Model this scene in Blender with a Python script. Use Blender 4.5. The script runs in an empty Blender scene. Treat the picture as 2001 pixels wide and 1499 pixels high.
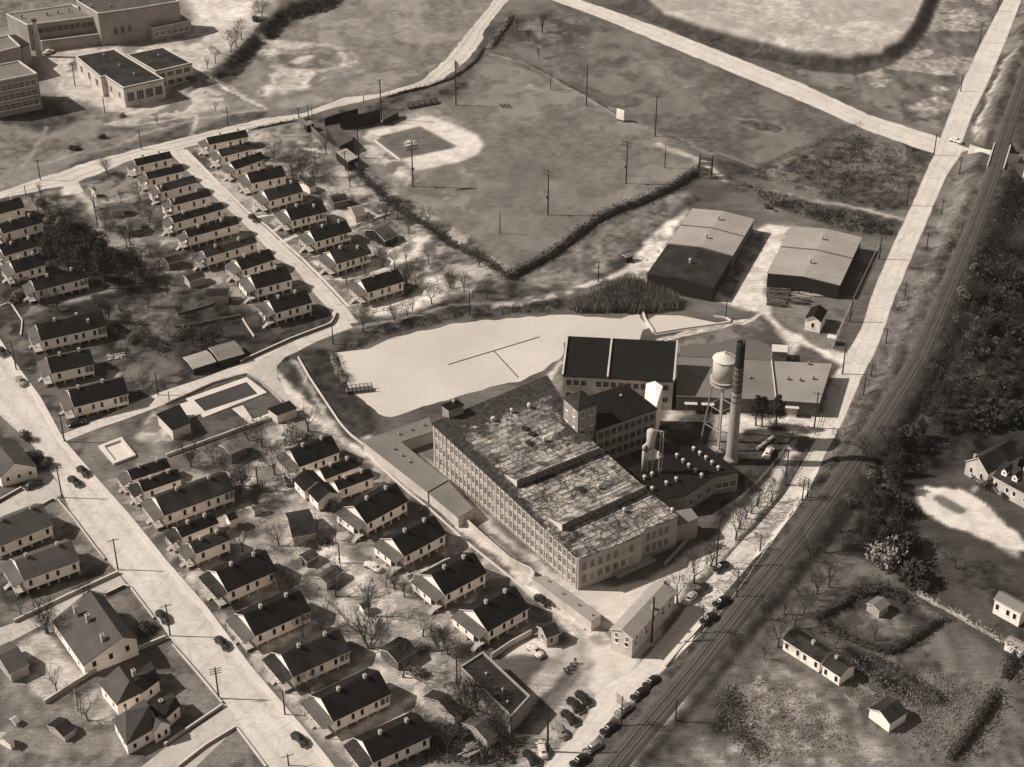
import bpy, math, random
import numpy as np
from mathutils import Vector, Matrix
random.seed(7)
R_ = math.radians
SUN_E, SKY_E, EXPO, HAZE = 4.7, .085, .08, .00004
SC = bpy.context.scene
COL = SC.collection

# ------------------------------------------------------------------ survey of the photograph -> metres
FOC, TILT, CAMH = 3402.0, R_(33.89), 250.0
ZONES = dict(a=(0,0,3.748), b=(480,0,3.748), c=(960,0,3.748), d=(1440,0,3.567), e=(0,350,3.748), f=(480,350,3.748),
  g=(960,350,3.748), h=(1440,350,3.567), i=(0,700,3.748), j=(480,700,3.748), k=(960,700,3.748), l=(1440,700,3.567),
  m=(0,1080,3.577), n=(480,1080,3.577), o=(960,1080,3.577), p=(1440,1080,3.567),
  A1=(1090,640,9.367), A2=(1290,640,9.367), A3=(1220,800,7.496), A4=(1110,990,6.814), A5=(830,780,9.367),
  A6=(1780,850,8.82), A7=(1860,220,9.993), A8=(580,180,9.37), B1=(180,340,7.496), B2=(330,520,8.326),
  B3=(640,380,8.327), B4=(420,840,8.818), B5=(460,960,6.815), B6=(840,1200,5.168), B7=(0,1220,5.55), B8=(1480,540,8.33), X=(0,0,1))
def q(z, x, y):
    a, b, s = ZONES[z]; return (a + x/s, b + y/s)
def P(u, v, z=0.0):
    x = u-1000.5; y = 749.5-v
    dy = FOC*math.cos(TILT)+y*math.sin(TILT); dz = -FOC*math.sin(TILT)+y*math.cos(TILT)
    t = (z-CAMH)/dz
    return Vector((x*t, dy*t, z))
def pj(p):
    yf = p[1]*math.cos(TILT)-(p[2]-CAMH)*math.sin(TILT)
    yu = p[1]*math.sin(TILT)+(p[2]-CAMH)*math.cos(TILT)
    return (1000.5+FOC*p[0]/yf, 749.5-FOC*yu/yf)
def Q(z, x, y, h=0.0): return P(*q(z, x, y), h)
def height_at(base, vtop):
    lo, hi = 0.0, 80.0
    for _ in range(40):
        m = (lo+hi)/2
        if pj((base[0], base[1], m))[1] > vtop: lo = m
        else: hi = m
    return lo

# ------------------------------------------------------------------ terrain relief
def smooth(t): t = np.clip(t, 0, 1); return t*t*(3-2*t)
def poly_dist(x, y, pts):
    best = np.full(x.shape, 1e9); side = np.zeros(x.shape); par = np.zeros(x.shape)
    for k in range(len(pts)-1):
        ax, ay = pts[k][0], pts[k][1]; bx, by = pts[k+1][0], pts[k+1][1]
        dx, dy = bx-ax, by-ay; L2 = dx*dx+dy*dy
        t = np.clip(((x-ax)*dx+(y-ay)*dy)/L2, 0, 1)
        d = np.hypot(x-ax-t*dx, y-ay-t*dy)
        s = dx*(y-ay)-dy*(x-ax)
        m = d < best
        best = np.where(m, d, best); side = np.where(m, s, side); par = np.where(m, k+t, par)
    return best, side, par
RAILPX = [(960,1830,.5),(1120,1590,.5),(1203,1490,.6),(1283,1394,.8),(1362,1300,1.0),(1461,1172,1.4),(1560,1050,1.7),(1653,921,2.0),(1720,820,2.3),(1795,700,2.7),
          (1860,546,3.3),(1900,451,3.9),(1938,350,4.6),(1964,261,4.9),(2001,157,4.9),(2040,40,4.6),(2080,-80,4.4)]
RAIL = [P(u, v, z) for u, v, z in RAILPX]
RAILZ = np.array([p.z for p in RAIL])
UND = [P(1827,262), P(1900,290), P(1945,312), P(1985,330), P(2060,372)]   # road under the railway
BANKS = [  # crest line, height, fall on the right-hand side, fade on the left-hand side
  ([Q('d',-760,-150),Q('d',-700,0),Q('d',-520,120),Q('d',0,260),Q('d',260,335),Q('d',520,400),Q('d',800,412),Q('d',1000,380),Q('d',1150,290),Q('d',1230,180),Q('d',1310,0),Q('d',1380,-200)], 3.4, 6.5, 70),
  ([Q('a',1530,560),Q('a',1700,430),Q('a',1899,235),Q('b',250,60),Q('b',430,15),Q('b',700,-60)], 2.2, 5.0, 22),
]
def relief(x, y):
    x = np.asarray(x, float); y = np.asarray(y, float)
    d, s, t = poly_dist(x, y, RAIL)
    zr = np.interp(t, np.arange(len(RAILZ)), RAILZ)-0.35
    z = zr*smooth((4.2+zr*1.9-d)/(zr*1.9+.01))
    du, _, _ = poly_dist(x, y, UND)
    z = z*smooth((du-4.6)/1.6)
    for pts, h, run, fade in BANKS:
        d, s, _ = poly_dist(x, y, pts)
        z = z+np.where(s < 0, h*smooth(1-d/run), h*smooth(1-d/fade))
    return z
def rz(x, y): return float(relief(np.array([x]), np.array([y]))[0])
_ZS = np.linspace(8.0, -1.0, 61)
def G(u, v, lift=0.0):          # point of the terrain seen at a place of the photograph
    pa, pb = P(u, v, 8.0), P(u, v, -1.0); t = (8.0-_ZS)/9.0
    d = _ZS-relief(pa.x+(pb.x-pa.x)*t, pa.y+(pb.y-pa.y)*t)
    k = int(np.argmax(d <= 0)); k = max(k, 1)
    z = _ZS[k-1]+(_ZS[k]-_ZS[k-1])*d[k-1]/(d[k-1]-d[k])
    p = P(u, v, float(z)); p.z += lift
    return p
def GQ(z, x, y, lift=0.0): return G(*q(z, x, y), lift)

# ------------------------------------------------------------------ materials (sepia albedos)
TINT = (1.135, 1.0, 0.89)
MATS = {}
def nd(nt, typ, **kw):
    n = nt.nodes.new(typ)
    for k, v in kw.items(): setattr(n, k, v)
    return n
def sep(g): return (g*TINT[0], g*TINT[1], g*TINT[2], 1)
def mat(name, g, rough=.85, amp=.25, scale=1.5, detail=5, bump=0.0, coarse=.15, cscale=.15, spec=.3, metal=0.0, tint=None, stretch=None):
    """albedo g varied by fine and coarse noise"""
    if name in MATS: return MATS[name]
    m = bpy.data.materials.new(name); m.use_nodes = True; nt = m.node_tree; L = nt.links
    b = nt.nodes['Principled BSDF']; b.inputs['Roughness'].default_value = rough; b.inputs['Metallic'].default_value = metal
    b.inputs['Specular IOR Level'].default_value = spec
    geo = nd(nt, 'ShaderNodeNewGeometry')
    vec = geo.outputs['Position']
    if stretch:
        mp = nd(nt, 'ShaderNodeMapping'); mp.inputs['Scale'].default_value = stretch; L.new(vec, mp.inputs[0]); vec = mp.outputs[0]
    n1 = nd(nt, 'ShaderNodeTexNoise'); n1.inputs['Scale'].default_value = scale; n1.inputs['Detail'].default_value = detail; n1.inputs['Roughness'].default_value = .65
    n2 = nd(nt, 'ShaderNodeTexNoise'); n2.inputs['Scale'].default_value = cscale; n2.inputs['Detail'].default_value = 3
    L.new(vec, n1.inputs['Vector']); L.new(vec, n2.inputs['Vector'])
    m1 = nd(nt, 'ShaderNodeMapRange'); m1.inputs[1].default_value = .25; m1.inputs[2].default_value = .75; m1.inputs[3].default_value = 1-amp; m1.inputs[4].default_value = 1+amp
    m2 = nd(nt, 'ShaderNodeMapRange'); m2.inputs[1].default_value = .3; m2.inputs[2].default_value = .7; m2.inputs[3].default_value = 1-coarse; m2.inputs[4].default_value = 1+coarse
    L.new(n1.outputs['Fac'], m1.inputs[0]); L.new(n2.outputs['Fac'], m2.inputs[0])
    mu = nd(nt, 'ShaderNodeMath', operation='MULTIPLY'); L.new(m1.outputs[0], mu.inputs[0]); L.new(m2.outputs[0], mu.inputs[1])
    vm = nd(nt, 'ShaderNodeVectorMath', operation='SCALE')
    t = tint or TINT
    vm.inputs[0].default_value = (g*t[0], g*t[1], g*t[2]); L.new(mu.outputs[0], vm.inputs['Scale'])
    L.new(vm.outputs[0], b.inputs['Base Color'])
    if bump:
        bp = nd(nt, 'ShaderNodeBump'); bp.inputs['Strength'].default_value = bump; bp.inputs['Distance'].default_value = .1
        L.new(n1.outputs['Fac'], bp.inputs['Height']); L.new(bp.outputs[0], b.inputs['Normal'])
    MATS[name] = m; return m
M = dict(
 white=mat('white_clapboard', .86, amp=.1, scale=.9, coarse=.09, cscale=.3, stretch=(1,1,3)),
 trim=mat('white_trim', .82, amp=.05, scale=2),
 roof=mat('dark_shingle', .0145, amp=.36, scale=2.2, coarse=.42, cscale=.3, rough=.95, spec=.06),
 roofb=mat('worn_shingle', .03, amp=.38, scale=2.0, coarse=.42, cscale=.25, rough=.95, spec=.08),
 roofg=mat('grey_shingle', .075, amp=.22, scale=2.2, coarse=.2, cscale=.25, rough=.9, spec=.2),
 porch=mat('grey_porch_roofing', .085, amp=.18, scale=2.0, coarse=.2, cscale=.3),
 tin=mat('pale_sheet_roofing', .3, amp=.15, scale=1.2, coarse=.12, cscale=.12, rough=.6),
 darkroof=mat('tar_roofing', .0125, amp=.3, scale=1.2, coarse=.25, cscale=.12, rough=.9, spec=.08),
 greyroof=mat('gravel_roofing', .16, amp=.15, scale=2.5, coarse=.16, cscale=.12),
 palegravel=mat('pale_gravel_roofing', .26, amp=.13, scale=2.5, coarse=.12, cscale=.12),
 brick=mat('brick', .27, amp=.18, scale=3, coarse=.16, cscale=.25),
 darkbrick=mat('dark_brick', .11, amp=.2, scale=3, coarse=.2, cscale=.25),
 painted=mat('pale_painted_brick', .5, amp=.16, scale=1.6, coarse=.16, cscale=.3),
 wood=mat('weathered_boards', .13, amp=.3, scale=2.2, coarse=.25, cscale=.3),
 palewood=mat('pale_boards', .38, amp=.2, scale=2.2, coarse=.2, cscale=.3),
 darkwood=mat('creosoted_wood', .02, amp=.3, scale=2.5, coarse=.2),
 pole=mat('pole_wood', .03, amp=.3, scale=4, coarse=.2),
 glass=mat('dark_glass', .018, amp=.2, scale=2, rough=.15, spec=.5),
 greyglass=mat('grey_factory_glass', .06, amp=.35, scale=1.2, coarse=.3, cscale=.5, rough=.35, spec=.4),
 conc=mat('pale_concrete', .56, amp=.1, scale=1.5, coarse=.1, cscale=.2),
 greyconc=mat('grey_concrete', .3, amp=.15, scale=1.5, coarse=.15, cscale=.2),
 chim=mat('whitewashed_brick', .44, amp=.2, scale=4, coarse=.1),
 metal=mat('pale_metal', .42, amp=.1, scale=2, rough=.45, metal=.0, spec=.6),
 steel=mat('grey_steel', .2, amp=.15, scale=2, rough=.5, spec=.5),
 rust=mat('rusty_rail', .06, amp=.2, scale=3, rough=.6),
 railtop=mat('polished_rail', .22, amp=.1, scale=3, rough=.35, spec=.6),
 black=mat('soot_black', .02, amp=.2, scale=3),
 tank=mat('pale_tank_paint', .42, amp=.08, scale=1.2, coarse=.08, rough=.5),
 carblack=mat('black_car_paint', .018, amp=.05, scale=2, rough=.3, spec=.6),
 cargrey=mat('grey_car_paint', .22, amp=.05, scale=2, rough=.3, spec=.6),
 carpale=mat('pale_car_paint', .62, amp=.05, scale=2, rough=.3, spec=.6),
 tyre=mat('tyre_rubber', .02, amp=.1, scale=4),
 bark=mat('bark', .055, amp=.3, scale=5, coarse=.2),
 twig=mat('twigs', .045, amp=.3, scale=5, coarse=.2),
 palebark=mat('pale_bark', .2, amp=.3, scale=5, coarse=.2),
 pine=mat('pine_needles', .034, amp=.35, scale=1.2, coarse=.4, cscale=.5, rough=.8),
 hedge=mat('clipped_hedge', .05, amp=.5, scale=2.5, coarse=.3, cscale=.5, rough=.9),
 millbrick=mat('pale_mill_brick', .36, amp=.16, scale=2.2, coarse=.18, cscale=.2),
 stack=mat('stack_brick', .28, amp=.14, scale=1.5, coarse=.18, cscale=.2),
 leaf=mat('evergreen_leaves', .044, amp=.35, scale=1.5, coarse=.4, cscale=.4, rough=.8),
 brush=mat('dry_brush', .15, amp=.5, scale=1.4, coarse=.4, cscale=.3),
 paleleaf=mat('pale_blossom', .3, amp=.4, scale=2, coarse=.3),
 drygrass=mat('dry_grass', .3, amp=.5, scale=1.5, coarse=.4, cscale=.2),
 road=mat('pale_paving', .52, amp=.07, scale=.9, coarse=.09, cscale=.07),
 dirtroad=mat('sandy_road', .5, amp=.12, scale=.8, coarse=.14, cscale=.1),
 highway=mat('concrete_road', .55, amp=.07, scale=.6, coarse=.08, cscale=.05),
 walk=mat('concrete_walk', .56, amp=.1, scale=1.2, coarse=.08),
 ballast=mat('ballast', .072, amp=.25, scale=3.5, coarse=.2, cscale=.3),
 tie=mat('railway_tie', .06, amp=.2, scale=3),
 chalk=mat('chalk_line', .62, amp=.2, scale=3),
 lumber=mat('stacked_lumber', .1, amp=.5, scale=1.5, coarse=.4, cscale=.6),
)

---

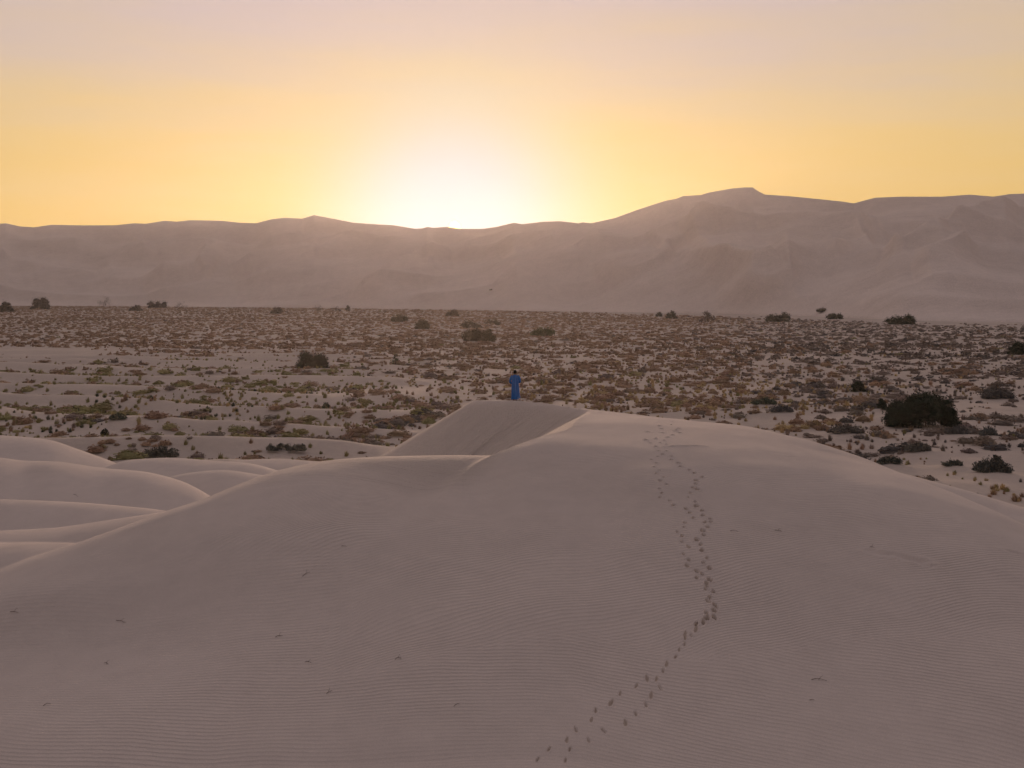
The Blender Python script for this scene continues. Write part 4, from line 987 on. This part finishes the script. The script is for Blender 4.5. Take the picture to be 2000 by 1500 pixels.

# Instructions for the task:
Set down nothing but the lines from the one holding "Model this scene" through the one holding "COL = SC.collection", both included, exactly as they appear; any picture is left out.

# Answer for the task:
Model this scene in Blender with a Python script. Use Blender 4.5. The script runs in an empty Blender scene. Treat the picture as 2001 pixels wide and 1499 pixels high.
import bpy, math, random
import numpy as np
from mathutils import Vector, Matrix
random.seed(7)
R_ = math.radians
SUN_E, SKY_E, EXPO, HAZE = 4.7, .085, .08, .00004
SC = bpy.context.scene
COL = SC.collection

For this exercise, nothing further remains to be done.